A recently released December 18, 2017 e-mail from a high-ranking USCIS official (Ronald Atkinson, acting chief of USCIS' Legislative Affairs Office) indicates that there will soon be new requirements from congressional offices making inquiries on the status of pending cases for constituents. The change would create a need for additional forms, as well as original signatures, notarizations and certified translations – often major additional hurdles to those seeking congressional assistance.

Local, in-district congressional offices frequently inquire on behalf of constituents – often US citizen relatives or American companies – who have filed petitions or applications with USCIS, and there is a designated office within USCIS to handle congressional inquiries. While this has never been a means of changing a USCIS determination of law or fact, such inquiries are often helpful for “stuck” cases - those long past standard processing times where individual or attorney intervention hasn’t been able to obtain a result.

Currently, individuals seeking such help must sign an authorization form which the congressional office supplies in order to give permission for USCIS to share otherwise confidential information with the inquiring congressional staff.

The new rules would require that the authorization form contain a handwritten and notarized signature or signature made under penalty of perjury by the subject of the records, even if outside the US. (digital signatures will no longer be acceptable); names only the designates congressional office as the authorized recipient of the information; includes a full translation of any non-English text as well as a “certified translation” (a translator's certification of competence to translate from the specific a foreign language in question into English).

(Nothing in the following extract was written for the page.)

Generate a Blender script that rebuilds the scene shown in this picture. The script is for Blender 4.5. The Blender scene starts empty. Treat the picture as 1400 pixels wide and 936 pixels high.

Further, for each subsequent inquiry submitted more than 30 days after an answer was provides to a previous inquiry and that inquiry closed, a new authorization form with current dates will be required. So, USCIS’ own further delay will now require additional work from the constituent and congressional office.

The administration is cloaking this action in a claim of ensuring protection of the petitioner’s privacy – something which really hasn’t been at all problematic under the current system where authorization forms are already required (but accepted with scanned signature and without notarization or certified translation).